Pero si el Padre le había dado a El ser Dios y a nosotros el ser hombres; si El era Hijo y nosotros sólo creaturas, esa diferencia desapareció gracias al mismo Cristo y al Padre que nos lo envió, porque ahora el Espíritu Santo, a quien también debemos gracias infinitas como Enviado del Padre y del Hijo, nos ofrece el ser tan hijos del Padre como lo es Jesús, es decir, no adoptivos sino verdaderos" (I Juan III, 1; Ef. I, 5). De Cristo recibimos "la misma gloria que el Padre le dió a El" (Juan XVII, 22-24), de modo que El ya no es Hijo único, sino "primogénito entre muchos hermanos" (Rom. VIII, 29), y nosotros somos "semejantes a Él” (I Juan III, 2), no sólo en el espíritu, sino también en nuestros cuerpos que, si con El los humillamos (Filip. III, 10 s.), El hará iguales a su cuerpo glorioso (Filip. III, 20-21).
Hemos dicho que el Espíritu Santo nos ofrece esta maravilla de la filiación divina (cf. II Pedro I, 4). Habríamos podido decir "nos da", en vez de "nos ofrece". Pero la distinción es conveniente. Porque esto no se produce sólo de una manera externa como quien trata a un ser inanimado o dormido o muerto. Para recibirlo todo, se nos impone como condición el creer que es verdad.
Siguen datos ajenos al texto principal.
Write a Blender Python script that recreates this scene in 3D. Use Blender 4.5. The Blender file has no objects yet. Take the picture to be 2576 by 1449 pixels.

He aquí, pues, la suprema enseñanza y el supremo ejemplo de Jesús: la gratitud sin límites de un hijo a su Padre, a quien debe todo; gratitud que se empeña eternamente en darle honor y alabanza y gloria, y no puede soportar que nadie se la dispute. Y por eso quiere que todos seamos párvulos, como esos niños muy pequeños que aún no han aprendido lo que es desear la gloria propia.